Para concluír este texto, que peço desculpa por ser longíssimo, digo-te o seguinte: no rugby não é possível jogar para defender, todos os jogadores de Portugal vão comer (literalmente) a relva e irão dar tudo o que alguma vez sonharam ter no corpo naqueles jogos.

Estarão motivados para isso e nunca baixarão os braços, acredita. Aquilo é o momento da vida deles. Sem qualquer exagero, garanto-te. E se te parece mau ouvir aquilo da boca do treinador então garanto-te que ele nunca precisará de o dizer aos jogadores. Eles sabem-no.

Agora aquele discurso final que tu propões é absolutamente impossível de aplicar nesta modalidade, talvez num encontro de futebol.

O rugby é só sobre pressão, sobre reagires rápido, correctamente e seres agressivo sobre pressão. Sobre pressionares o adversário, todo o jogo.

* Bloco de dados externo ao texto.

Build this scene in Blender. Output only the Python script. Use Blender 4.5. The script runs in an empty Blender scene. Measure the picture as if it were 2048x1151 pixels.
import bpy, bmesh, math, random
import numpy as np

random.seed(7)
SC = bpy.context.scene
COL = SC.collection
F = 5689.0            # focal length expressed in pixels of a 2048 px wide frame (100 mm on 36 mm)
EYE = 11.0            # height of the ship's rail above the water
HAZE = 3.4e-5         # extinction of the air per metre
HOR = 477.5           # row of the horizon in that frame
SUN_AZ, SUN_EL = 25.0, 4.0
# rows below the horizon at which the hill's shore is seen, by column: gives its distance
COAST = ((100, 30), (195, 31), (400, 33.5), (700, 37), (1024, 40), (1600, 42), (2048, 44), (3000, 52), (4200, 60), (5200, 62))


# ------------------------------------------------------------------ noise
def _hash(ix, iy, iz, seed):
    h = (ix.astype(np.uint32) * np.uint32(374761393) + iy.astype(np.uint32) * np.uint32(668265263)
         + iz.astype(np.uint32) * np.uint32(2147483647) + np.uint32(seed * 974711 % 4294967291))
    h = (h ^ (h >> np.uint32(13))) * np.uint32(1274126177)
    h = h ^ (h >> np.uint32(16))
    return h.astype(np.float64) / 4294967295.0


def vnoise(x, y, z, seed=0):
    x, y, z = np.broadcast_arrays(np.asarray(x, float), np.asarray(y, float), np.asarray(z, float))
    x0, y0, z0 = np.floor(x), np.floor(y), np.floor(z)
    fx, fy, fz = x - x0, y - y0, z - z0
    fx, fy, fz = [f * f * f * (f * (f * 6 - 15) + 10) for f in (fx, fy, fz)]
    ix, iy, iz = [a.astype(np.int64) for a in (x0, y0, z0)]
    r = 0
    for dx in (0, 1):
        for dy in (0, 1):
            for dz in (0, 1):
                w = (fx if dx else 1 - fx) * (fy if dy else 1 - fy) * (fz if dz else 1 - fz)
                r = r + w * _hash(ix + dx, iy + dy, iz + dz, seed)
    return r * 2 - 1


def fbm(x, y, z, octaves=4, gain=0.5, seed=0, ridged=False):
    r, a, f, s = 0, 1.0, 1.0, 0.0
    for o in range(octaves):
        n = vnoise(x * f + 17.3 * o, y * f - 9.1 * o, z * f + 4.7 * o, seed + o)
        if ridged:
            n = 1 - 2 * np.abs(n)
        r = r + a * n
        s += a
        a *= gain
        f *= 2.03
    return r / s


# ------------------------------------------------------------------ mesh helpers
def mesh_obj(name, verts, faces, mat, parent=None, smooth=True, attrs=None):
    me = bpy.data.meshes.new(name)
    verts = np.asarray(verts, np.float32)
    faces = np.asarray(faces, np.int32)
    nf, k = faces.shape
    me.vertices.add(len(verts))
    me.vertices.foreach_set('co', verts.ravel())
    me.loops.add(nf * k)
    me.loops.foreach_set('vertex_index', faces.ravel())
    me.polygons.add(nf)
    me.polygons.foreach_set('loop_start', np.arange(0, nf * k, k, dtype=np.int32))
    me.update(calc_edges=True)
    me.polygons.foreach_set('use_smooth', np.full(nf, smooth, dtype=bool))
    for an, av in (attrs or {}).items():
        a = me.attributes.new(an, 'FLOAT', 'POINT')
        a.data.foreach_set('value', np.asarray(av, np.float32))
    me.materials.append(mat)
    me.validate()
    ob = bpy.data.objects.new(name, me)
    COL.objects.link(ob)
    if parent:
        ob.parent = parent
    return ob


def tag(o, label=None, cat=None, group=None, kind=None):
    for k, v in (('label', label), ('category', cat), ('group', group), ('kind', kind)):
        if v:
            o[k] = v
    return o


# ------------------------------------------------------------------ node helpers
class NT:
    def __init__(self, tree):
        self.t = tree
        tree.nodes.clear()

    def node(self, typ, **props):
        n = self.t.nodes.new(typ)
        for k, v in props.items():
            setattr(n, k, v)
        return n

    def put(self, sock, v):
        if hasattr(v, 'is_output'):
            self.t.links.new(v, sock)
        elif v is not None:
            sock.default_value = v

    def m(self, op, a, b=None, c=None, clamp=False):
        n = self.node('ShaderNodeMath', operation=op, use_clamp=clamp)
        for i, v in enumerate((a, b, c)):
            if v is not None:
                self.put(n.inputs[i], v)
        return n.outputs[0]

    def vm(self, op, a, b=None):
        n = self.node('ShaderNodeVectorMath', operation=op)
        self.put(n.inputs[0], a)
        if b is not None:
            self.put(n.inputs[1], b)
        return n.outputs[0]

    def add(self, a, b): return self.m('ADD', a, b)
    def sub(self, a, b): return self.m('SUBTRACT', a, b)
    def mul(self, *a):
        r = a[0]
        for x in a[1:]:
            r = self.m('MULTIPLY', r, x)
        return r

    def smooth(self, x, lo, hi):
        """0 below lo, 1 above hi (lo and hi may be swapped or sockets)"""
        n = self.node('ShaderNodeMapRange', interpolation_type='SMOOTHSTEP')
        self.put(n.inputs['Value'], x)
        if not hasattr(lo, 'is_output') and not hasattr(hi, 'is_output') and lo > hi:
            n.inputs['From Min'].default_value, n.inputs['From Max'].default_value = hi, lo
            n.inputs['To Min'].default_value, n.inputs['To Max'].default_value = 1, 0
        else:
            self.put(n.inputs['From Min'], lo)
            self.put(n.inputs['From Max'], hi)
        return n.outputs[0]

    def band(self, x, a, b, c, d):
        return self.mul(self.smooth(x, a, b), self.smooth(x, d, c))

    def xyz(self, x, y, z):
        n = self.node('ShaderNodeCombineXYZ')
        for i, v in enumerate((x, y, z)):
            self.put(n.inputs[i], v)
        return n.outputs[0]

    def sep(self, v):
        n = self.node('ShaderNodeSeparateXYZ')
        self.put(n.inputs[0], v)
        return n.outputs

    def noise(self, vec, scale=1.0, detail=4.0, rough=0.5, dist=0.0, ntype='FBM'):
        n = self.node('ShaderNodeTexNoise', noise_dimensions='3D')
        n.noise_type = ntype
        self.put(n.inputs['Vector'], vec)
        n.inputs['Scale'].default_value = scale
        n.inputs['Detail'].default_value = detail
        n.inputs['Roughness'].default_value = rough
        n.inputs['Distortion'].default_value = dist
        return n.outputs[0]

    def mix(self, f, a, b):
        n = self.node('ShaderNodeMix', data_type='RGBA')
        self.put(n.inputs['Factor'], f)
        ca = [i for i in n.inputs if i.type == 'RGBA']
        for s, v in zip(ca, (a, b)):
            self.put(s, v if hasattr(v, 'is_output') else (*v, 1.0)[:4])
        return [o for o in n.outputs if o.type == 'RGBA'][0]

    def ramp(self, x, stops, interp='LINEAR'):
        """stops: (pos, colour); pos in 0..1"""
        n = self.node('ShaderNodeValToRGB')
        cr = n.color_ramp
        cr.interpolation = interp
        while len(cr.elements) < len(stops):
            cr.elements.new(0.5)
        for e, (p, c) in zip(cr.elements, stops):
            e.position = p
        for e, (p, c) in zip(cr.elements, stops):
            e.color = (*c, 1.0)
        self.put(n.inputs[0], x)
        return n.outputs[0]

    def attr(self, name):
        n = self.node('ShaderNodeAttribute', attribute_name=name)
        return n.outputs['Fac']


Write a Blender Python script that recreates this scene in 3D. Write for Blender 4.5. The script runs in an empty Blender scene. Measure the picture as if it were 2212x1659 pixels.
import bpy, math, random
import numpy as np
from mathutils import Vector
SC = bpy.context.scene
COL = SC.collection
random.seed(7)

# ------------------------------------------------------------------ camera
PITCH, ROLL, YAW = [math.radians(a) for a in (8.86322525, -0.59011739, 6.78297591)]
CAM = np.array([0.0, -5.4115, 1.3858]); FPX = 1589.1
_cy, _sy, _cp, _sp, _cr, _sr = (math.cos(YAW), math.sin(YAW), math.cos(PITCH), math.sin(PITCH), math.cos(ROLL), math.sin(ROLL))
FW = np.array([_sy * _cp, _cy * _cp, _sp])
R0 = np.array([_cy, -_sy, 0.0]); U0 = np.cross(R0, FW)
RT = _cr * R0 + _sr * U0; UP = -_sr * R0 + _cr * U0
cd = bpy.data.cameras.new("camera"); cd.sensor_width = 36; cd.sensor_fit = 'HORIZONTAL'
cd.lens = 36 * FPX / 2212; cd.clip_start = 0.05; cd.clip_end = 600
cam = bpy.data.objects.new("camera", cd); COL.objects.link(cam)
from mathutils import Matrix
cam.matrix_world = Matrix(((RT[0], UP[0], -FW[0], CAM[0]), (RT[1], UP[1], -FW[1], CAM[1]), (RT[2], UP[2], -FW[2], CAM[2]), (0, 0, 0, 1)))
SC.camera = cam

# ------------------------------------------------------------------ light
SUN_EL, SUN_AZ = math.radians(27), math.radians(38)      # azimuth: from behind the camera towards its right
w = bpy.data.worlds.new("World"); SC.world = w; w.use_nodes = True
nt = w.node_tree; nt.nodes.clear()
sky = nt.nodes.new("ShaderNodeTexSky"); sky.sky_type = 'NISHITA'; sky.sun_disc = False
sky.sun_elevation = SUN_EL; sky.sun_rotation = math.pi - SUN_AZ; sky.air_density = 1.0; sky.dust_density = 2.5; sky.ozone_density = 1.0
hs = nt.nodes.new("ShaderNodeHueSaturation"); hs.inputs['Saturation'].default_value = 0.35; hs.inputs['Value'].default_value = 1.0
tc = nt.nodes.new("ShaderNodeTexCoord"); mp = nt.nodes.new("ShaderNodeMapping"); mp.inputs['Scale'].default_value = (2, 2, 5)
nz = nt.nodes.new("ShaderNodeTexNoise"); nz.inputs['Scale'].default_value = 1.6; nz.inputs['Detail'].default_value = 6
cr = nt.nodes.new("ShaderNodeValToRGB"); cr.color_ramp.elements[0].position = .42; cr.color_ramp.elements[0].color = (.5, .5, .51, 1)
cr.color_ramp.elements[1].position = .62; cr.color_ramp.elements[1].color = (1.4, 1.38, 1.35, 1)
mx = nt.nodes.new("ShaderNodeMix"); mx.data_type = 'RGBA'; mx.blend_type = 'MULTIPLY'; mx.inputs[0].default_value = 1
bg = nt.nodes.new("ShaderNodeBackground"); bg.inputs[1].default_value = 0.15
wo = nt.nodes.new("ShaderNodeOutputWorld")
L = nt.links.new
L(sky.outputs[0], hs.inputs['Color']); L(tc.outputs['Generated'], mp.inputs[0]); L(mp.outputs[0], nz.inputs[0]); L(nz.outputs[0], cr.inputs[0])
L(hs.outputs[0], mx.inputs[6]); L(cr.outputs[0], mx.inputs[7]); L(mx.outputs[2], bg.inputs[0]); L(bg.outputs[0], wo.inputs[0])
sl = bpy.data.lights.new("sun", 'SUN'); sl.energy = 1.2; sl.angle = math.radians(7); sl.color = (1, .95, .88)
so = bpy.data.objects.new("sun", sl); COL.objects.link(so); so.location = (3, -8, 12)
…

Não tens hipótese de relaxar, não existe a acalmia depois dos nervos.

Disfrutas porque aquilo é algo fantástico e raro, divertes-te porque os teus opositores te dão mais luta do alguma vez sonhaste ter, nem pensas nas obrigações, não tens tempo, porque não podes parar, não podes gerir o teu tempo, tens que dar tudo o que tiveres... e depois ver como te saíste.